Mr. Dratel is a frequent writer, lecturer, and speaker on a wide variety of criminal law and national security topics, and his articles have been published in the Cardozo Public Law, Policy and Ethics Journal, New York Law School Law Review, Wayne State Law Review, Toledo Law Review, Seton Hall Law Review, New York City Law Review, The Journal of the National Security Forum at William Mitchell College of Law, The Champion, Guernica Magazine, The Mouthpiece, Tom Dispatch, and Criminal Justice Weekly. He has been a guest legal commentator on MSNBC, ABC World News Tonight, CBS News, NBC Nightly News, CNN, New York 1, FOX New York, Al Jazeera, and National Public Radio.

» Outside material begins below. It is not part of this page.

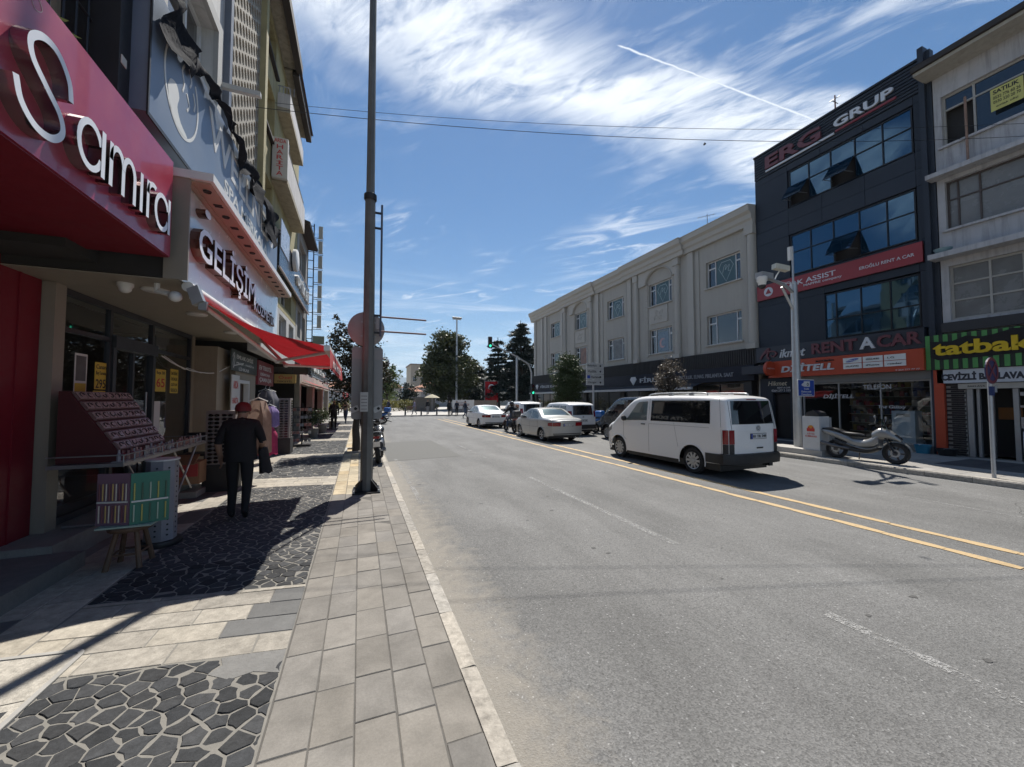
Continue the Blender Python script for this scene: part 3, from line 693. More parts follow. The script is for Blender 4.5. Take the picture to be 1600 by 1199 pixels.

Mr. Dratel has made CLE presentations for lawline.com on the subjects of "Federal Grand Jury Practice for Defense Attorneys," Parts 1 & 2, and "Insight Into Extradition Practices," both of which are available from lawline.com.

Mr. Dratel is admitted to practice in New York State, the United States Supreme Court, the United States District Courts for the Southern, Eastern, Western, and Northern Districts of New York, in other federal district courts in other states, and in the United States Court of Appeals for the First, Second, Third, Fourth, Fifth, Eighth and Ninth Circuits. He is AV-rated by Martindale Hubbell.

Mr. Dratel graduated magna cum laude from Columbia College in 1978 and from Harvard Law School in 1981.

Joshua Dratel has earned a national reputation as a trial and appellate lawyer extraordinarily willing and able to represent the interests of individual clients vigorously in all areas of criminal and civil litigation.